Making good training decisions is important to your well-being. Here’s why.

Making good training decisions is important to your well-being. Here’s why.


Is there really any harm to preparing for things that don’t really happen?

Last week I broached the subject of preparing for the likely and plausible defensive scenarios. At the end, I asked a rhetorical question: Is there anything wrong with going beyond the plausible?

Yes, I think there is.

At the heart of the answer is the fact that none of us have unlimited resources for training, preparation, practice, and maintenance of all the skills and equipment we’d need to be prepared for everything. It’s just not possible; even if money were not an issue, your time and energy are both finite resources.

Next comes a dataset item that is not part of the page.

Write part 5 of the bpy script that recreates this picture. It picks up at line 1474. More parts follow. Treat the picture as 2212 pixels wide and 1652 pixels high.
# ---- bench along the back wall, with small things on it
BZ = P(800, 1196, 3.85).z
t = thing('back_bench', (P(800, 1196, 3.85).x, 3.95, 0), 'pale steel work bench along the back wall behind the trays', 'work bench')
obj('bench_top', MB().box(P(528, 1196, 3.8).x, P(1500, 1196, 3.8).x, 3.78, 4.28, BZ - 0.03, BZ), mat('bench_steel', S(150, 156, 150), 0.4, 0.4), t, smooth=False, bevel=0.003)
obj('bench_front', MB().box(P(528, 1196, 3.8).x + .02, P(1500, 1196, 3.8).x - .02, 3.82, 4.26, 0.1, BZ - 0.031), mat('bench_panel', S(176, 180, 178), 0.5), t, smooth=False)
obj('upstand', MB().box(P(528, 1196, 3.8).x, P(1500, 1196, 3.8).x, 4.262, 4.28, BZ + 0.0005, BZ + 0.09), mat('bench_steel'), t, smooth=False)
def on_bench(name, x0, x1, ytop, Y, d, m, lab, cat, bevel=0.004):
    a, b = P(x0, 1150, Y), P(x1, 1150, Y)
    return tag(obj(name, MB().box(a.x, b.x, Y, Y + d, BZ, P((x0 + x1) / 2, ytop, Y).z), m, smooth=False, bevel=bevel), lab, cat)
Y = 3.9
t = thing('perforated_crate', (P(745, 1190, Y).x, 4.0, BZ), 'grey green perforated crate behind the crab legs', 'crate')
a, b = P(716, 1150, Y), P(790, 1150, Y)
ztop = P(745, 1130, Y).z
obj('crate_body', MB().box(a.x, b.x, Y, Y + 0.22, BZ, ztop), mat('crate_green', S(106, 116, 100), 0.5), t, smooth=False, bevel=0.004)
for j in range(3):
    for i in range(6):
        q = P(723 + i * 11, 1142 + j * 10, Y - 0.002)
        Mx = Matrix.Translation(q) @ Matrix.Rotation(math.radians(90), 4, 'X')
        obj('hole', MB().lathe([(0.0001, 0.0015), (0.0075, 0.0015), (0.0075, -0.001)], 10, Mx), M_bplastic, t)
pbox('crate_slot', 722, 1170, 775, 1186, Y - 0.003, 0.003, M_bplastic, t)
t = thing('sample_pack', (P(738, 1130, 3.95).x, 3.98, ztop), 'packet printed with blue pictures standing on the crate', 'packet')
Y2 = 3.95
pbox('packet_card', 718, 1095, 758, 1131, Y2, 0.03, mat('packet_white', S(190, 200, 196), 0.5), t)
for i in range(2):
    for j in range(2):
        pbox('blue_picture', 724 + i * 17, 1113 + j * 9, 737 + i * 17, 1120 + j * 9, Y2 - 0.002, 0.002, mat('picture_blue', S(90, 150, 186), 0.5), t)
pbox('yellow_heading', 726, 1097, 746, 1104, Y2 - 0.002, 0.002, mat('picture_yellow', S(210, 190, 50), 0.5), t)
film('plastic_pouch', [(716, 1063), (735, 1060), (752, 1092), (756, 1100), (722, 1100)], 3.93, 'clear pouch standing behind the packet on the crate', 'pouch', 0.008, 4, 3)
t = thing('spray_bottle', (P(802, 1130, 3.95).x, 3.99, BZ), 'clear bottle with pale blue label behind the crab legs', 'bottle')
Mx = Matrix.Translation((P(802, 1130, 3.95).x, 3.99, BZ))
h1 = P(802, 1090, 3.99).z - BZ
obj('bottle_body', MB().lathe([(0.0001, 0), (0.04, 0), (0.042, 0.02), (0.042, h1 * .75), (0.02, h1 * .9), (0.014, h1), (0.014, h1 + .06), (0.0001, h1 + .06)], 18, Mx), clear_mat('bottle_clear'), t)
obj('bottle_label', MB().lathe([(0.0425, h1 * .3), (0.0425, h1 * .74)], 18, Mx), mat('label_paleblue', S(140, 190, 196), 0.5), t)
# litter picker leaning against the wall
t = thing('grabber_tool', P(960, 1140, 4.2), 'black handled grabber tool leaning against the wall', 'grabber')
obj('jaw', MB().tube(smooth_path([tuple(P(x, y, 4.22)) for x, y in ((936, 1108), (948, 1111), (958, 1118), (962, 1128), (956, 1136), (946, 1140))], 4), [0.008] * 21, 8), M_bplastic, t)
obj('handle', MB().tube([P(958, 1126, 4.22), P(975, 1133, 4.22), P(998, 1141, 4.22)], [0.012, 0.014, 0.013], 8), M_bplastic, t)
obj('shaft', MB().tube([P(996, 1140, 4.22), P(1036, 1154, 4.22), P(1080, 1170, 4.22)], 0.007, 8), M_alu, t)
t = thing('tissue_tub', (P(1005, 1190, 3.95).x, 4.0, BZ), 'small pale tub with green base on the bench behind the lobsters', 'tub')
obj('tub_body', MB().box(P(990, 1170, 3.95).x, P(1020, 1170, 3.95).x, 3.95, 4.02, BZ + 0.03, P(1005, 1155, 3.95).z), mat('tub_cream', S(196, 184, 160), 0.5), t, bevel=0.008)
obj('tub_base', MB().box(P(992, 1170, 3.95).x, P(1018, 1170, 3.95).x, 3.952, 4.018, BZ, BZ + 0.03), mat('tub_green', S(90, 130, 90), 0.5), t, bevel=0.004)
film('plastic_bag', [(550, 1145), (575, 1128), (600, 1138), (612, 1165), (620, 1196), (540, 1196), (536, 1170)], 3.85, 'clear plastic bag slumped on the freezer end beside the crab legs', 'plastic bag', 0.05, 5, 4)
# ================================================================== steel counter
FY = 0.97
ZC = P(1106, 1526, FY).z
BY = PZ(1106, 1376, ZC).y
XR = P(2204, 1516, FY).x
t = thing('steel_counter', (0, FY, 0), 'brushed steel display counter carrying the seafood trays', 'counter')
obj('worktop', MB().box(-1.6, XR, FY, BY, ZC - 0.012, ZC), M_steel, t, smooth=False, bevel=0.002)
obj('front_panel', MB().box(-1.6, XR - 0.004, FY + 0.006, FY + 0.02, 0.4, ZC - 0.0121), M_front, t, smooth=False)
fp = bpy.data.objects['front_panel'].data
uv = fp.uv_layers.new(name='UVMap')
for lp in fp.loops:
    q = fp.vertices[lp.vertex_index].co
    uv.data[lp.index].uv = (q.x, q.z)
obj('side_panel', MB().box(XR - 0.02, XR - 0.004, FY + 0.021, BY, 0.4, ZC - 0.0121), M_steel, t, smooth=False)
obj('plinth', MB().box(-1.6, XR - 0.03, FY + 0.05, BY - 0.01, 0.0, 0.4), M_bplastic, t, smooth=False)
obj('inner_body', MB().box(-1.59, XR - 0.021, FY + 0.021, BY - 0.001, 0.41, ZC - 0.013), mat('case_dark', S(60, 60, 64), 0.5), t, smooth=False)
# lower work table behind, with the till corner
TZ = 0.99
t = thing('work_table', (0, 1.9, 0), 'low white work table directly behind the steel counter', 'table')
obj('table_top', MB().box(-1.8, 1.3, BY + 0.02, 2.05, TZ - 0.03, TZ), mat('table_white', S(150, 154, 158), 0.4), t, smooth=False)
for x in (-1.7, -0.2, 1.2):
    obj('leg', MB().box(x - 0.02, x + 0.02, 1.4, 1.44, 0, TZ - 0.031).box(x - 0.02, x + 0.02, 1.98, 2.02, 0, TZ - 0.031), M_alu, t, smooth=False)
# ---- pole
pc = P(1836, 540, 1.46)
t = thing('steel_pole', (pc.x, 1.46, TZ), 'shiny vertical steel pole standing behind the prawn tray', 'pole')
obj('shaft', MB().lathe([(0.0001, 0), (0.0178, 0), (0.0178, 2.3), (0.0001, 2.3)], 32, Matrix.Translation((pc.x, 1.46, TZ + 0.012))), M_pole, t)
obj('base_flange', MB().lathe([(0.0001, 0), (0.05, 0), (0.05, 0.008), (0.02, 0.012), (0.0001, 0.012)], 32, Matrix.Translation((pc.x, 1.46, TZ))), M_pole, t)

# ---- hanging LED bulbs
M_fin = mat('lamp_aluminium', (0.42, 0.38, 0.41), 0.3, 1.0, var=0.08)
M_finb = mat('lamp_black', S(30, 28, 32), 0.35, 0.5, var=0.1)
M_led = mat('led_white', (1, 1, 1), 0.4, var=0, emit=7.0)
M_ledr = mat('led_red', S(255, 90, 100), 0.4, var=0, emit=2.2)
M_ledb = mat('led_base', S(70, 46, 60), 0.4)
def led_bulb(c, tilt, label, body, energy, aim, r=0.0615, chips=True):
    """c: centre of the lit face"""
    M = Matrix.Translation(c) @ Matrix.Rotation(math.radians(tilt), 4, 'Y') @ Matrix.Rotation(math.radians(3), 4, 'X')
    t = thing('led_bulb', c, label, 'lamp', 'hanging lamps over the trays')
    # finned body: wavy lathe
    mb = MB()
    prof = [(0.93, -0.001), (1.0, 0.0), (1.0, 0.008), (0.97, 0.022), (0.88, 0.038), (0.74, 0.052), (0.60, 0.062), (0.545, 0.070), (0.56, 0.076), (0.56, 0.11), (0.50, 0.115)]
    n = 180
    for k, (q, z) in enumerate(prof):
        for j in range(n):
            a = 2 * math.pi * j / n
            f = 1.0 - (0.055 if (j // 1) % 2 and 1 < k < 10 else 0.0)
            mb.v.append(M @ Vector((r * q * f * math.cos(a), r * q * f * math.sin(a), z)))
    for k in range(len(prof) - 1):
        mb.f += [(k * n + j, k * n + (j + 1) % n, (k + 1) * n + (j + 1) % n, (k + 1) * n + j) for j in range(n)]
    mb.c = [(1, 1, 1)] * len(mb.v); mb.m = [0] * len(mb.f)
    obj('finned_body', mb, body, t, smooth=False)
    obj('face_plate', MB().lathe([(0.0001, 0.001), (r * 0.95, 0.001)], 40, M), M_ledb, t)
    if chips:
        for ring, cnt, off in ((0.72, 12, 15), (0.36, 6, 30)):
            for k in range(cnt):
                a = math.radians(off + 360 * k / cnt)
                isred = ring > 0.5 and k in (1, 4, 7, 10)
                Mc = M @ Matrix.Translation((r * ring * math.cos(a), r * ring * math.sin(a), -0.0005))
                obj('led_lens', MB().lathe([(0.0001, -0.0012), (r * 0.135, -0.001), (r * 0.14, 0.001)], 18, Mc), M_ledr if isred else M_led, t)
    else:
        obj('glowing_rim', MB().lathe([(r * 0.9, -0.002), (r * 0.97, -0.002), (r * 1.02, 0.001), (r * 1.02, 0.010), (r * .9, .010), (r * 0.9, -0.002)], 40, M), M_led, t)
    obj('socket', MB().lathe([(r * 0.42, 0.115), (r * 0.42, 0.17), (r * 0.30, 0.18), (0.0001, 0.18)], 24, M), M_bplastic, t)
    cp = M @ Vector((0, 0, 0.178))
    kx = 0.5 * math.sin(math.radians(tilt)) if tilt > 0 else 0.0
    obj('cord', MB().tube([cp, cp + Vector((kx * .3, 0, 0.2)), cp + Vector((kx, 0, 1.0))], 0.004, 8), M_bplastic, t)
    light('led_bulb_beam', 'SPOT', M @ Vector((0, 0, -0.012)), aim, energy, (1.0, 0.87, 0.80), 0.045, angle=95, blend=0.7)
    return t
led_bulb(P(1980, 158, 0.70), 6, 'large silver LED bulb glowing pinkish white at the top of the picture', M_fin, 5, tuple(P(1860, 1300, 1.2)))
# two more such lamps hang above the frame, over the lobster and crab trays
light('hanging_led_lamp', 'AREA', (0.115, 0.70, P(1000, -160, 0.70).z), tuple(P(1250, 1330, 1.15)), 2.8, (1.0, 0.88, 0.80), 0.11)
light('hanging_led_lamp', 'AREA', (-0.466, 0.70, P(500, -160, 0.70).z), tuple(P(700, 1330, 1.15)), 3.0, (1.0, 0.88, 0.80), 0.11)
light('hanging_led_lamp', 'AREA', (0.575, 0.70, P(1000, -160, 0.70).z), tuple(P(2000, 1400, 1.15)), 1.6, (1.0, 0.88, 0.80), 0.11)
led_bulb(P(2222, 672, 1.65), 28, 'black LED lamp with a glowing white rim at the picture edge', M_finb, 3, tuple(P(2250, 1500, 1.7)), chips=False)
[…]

If the skills needed for the North Korean paratrooper attack were the same as the far more common mugging, it wouldn’t be so much of an issue. The problem, of course, is that they’re not (as I illustrated in last week’s article.)

In fact, the skills and gear needed to respond to a surprise attack (which is usually what happens in private sector self defense incidents) are different than even law enforcement skills, let alone military training.

If you spend precious training and practice resources on skills that only work when you have a platoon of similarly armed and motivated protectors (as well as the presence of close air cover), those are resources you can’t spend on developing and honing the skills you need to respond the guy with the knife in the convenience store parking lot.

The same is true for the gear you carry: if you’re preparing for Armageddon by carrying a whole bunch of magazines on your belt (and have more in your trunk), despite the fact that it’s darned hard to find private sector defensive shootings where reloading even one time was a necessity, that’s energy, space (and money) which may be better used for other things.

This is because incidents to which shooting is the correct response are not the only ones which threaten your safety. In fact, unless you live in a literal war zone, those incidents aren’t even the most common. Accidents of all kinds, for instance, claim orders of magnitude more victims every year than lethal violence. Preventable health issues claim many more.

In short, there are a lot of things that can kill you besides the thug with the knife, and it might be a good idea to spend some of your limited resources to prepare for them! For instance, do you have a good fire extinguisher in every room of your house? Do you understand the need for a good trauma kit, have the verified skills to use it, and carry it with you? Are you fully prepared for a multi-day incident where your city has no electricity? How are your defensive driving skills? Do you have some food stored? Are you reliant on the presence of cellular signals? Do you have an early warning system around your house? Have you planned and practiced a fire evacuation?

These are just some of the things that pose the risk of grave bodily harm to you and your loved ones. I look at it this way: you can (as too many in the shooting community do) prepare very deeply for a few kinds of dangerous incidents, as you see in the graph at the top of this article.

Or, you can prepare less deeply but very broadly (and more intelligently) for a wide variety of similarly high-consequence events:


The latter option is, I think, a better way of looking at your own security and will protect you against a wider variety of threats. Yes, learn how to use a firearm to defend your life; attacks do happen with unfortunate frequency, and have very high consequence should you not be able to respond appropriately. However, carrying five spare magazines might mean you can’t carry a trauma kit, which has a nearly infinitely greater likelihood of need than reloading your gun several times in a self-defense shooting.

Just make sure that the skills you’re learning (and the gear you’re buying and carrying) really reflect the reality of where you live and work, and don’t neglect the other dangers to your life by spending too much time, energy, and money on stuff that isn’t plausible.